Multi-Store Model of Memory
The Multi-Store Model of Memory (MSM), proposed by Atkinson & Shiffrin (1968), outlines how memories are stored.
Key Components
The model consists of three memory stores:
- Sensory Memory: Receives all sensory input.
- Short-Term Memory (STM): Processes information attended to from sensory memory.
- Long-Term Memory (LTM): Stores information rehearsed in STM.

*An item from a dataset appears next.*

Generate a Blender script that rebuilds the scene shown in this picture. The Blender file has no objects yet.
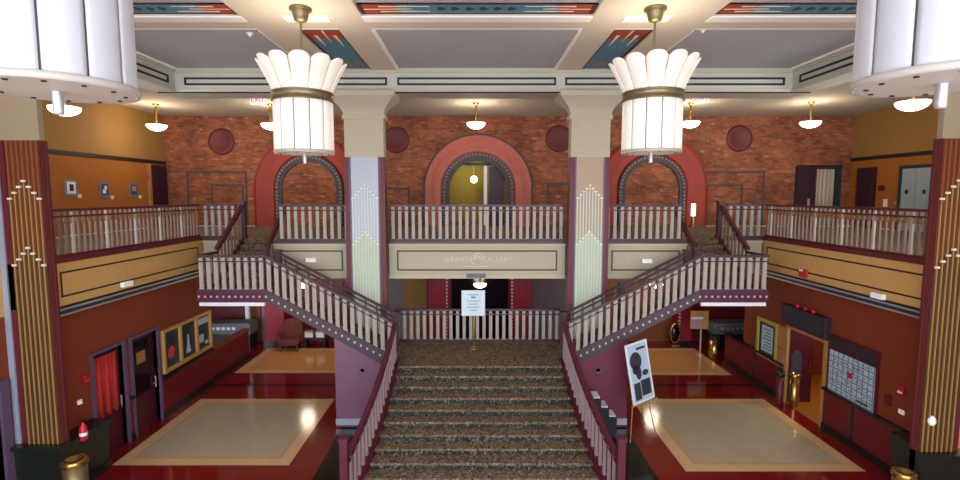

Information flows from sensory memory to STM through attention, and from STM to LTM through rehearsal. Information is retrieved from LTM back to STM.
Sensory Memory
- Coding: Sense-specific (e.g., visual, auditory).
- Capacity: Very high.
- Duration: Up to 0.5 seconds.
Short Term Memory
- Coding: Acoustic (sounds).
- Capacity: 7 +- 2 items or chunks.
- Duration: Less than 30 seconds without rehearsal.
Long Term Memory
- Coding: Semantic (meaning).
- Capacity: Potentially unlimited.
- Duration: Potentially a lifetime.
Validity and Reliability
- Internal Validity: The extent to which the outcome of the study is the direct result of the manipulated independent variable.
- Construct Validity: The extent to which a test measures what it intends to measure.
- Predictive Validity: The extent to which results from a study can predict future behaviour.
- External Validity: The extent to which the results can be generalised beyond the study.
- Ecological validity: Can the results be generalised to the real world?
- Population validity: Can the results be applied from the sample to other people?
- Temporal validity: Can the results be applied to different time periods?
- Reliability: Consistency of a measure. Test-retest reliability involves repeating an empirical, objective, and replicable procedure to see if the results are the same.
Strengths of the MSM
- Supporting evidence from Baddeley (1966a,b) shows different encoding methods in STM and LTM.
- Bahrick (1975) showed the duration of LTM can last decades.
- Case studies like HM and Clive Wearing support the distinction between STM and LTM.
- Empirical studies use scientific methods, controlled variables and objective data.
Weaknesses of the MSM
- KF case study (1970) suggests STM has separate components (visual and verbal), making MSM too simplistic.
- The model over-emphasizes rehearsal; Levels of Processing theory suggests meaning is more important.
- The model is passive, linear, and oversimplified.